I would look at the boost::coroutine library.
The one thing that you should watch out for is a stack overflow. On most operating systems overflowing the stack will cause a segfault because virtual memory page is not mapped. However if you allocate the stack on the heap you don't get any guarantee. Just keep that in mind.
Solution 2:
On POSIX, you can use makecontext()/swapcontext() routines to portably switch execution contexts. On Windows, you can use the fiber API. Otherwise, all you need is a bit of glue assembly code that switches the machine context. I have implemented coroutines both with ASM (for AMD64) and with swapcontext(); neither is very hard.
Solution 3:
For posterity,
Dmitry Vyukov's wondeful web site has a clever trick using ucontext and setjump to simulated coroutines in c++.

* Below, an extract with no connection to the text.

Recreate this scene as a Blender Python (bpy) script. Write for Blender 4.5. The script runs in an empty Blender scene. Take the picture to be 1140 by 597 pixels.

Also, Oliver Kowalke's context library was recently accepted into Boost, so hopefully we'll be seeing an updated version of boost.coroutine that works on x86_64 soon.
Solution 4:
There's no easy way to implement coroutine. Because coroutine itself is out of C/C++'s stack abstraction just like thread. So it cannot be supported without language level changes to support.
Currently(C++11), all existing C++ coroutine implementations are all based on assembly level hacking which is hard to be safe and reliable crossing over platforms. To be reliable it needs to be standard, and handled by compilers rather than hacking.
There's a standard proposal - N3708 for this. Check it out if you're interested.